Something Wicked This Way Comes by Ray Bradbury.

Halloween is just a few days away! I don’t have much time left to share fabulous spooky stories with you! This one is something of a classic, though if you’re anything like me you have only been exposed to the movie version, starring Jonathan Price and some other non-Jonathan Price people. Oh, and Pam Grier. Pam Grier is in it!

Well, the movie is fantastic and is a staple of my Halloween viewing schedule. But recently I began reading Ray Bradbury’s short stories, as beautifully written as they are at times bizarre. Something Wicked This Way Comes was written in 1962 and takes on all the styles Bradbury does best: eliciting the feelings of childhood with eerie accuracy; taking on themes of darkness and creepy things; and talking about the autumn.
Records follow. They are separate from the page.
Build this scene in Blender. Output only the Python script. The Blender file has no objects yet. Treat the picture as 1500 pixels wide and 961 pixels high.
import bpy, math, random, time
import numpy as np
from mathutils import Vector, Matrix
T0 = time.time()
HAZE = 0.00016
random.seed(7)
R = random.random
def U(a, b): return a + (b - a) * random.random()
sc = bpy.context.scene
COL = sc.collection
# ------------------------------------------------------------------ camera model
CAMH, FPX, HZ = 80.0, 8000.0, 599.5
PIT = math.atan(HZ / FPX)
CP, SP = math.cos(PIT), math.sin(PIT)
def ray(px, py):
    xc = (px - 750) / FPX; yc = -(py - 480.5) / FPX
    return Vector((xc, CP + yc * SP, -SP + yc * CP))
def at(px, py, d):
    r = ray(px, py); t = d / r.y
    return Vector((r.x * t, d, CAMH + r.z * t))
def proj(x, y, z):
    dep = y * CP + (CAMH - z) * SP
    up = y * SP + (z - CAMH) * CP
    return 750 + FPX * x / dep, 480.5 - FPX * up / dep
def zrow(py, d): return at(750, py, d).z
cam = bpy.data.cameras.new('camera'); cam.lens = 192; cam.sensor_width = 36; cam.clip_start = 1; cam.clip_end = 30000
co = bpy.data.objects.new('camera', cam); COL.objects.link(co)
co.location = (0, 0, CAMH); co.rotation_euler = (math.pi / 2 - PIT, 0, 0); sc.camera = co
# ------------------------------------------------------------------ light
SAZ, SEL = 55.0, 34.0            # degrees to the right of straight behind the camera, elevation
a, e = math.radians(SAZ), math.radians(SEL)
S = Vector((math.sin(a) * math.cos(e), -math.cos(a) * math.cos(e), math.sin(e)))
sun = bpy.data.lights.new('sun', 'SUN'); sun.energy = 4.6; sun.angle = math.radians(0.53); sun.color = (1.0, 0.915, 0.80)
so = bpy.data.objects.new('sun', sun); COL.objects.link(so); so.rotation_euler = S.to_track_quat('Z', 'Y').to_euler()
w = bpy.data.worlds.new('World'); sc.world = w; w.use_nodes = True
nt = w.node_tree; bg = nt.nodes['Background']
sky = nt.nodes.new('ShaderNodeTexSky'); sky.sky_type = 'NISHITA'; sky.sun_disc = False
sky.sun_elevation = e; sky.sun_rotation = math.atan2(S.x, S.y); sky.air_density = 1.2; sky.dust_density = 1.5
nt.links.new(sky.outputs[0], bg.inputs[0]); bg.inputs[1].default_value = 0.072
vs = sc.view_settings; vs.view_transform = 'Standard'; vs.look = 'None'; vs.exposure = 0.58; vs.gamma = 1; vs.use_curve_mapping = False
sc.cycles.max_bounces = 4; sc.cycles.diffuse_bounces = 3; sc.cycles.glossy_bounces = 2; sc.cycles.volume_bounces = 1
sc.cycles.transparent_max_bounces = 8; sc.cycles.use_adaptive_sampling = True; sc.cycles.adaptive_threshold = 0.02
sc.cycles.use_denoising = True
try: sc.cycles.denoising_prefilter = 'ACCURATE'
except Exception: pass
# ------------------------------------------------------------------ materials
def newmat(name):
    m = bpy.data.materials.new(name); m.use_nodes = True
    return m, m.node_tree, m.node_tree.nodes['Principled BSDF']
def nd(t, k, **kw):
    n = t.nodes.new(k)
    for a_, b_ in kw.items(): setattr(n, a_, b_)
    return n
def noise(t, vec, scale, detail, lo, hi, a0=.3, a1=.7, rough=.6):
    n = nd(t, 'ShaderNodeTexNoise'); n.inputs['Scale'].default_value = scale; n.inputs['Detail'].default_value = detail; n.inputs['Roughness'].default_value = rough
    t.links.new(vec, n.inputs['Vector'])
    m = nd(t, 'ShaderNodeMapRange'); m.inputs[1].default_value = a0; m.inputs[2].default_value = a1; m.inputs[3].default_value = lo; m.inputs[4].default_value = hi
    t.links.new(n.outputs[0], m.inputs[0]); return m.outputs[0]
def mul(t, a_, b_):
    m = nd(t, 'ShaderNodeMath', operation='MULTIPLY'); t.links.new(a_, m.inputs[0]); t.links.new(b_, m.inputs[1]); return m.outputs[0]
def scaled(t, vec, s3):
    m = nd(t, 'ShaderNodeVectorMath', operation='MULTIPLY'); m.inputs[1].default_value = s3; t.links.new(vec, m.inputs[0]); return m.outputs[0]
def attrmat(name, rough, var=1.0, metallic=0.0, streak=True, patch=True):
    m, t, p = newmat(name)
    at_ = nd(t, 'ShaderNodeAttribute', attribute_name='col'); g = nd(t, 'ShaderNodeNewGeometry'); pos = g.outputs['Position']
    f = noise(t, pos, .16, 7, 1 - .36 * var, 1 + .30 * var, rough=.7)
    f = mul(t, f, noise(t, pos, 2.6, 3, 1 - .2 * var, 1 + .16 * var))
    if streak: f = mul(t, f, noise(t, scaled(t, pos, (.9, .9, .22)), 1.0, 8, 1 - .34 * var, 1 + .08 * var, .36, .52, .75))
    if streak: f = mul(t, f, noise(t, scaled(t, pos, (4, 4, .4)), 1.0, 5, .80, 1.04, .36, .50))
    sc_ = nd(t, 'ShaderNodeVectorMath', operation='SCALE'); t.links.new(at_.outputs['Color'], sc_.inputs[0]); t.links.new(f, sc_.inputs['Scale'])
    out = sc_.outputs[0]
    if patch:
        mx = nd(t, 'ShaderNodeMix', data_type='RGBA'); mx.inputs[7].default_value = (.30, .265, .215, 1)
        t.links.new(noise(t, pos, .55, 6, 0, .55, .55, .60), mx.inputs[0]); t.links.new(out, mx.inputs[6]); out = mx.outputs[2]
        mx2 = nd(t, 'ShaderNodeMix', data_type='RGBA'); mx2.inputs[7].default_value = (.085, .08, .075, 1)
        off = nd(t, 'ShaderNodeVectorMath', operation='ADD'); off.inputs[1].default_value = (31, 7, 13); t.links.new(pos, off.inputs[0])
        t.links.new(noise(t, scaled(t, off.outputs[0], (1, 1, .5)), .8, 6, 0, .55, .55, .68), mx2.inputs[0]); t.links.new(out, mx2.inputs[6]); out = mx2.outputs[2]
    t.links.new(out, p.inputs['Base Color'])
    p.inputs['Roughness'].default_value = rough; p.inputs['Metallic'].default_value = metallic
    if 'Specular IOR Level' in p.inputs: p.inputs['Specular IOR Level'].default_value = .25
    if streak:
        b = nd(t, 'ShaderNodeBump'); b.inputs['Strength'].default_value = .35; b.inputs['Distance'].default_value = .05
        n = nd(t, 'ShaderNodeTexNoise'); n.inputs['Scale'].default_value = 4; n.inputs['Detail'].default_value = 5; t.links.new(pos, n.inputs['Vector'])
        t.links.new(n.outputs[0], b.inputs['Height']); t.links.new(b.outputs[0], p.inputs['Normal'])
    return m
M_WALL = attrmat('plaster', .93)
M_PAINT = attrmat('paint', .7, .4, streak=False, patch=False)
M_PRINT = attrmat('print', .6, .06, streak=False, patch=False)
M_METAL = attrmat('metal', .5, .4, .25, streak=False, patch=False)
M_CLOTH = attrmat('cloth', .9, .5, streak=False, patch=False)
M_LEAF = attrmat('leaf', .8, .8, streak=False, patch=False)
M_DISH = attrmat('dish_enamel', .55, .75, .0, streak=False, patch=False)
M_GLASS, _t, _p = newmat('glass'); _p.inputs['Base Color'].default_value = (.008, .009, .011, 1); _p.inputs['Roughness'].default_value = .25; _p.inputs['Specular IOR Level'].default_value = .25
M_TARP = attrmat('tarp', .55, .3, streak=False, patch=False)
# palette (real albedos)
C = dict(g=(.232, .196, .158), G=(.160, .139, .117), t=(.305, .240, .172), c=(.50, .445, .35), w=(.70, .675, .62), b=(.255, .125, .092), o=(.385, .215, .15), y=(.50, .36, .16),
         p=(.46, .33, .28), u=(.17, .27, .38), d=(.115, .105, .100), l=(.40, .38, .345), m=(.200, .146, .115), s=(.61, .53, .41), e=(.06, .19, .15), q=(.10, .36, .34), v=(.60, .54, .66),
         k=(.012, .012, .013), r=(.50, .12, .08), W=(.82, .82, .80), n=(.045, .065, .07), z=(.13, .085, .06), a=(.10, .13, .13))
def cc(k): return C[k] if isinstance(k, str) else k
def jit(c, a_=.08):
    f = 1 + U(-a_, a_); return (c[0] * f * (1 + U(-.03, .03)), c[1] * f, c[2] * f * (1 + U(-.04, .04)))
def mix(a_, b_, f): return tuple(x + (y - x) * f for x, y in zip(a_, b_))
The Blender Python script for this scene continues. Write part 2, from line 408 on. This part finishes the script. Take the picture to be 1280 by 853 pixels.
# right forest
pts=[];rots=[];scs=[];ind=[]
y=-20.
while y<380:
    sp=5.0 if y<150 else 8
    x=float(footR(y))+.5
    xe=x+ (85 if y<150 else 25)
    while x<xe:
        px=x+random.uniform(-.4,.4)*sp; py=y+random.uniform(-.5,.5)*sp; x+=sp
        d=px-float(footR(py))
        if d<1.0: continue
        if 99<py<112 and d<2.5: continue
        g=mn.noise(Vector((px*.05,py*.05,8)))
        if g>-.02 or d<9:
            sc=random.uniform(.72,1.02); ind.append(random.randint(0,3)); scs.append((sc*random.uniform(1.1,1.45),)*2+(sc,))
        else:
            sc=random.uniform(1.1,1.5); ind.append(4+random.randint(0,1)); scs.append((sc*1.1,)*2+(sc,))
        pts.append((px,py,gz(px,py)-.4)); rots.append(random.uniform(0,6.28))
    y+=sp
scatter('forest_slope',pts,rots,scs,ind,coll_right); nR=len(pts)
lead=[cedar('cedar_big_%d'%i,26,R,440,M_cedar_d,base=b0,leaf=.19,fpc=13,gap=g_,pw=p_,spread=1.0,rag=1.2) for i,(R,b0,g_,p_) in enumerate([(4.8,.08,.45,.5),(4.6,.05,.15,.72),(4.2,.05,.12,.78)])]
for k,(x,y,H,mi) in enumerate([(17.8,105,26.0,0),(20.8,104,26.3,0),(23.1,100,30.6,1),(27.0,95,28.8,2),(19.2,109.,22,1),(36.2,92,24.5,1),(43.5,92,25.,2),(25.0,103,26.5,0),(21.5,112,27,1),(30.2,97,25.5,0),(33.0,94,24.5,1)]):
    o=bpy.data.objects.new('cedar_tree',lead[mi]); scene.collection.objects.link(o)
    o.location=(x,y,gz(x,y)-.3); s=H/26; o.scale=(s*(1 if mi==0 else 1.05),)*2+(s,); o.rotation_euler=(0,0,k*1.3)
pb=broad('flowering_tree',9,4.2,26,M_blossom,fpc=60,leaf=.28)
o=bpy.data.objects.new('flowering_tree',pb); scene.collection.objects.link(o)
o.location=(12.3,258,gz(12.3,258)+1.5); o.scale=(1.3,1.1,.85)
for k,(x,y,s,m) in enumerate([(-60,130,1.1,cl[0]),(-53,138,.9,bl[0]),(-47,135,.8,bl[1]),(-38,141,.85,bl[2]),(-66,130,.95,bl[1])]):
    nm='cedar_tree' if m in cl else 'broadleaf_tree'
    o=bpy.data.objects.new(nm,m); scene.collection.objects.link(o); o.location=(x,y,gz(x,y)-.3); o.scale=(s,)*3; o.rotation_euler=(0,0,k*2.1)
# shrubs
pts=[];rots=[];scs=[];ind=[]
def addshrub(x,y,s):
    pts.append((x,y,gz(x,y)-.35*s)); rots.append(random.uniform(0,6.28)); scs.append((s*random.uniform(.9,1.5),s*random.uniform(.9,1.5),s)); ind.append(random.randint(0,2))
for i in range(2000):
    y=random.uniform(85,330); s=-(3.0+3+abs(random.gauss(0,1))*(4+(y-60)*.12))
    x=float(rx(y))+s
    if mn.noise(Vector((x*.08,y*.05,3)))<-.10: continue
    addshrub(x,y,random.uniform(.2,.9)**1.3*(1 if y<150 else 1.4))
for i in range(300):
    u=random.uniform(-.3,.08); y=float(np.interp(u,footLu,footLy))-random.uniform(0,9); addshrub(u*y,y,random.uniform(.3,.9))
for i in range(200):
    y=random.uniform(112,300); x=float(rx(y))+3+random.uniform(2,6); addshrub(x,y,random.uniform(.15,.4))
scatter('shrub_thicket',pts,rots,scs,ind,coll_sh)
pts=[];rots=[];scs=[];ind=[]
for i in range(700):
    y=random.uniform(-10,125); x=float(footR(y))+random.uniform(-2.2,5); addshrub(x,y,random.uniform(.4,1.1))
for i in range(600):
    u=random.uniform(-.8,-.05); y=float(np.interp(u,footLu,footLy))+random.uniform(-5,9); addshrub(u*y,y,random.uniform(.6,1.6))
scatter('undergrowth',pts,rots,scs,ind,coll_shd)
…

Jim Nightshade and William Halloway are best friends barely thirteen years old. When a mysterious carnival comes into town in the dark of night, letting fly an eerie whistle, the boys are excited and scared. There is something wrong about this carnival and cautious Will is worried but won’t let that stop him from following devil-may-care Jim to whatever lays ahead. Cooger & Dark’s Pandemonium Show, as the carnival is called, holds dark secrets that will test the boys as they discover what these attractions are doing to the unwitting adults of the town.

Gorgeously written and both scary and moving, this story of children growing into adulthood and dark and mysterious forces is a must-read any time of year, but especially at Halloween, which I’m pretty sure was Bradbury’s favorite time of year.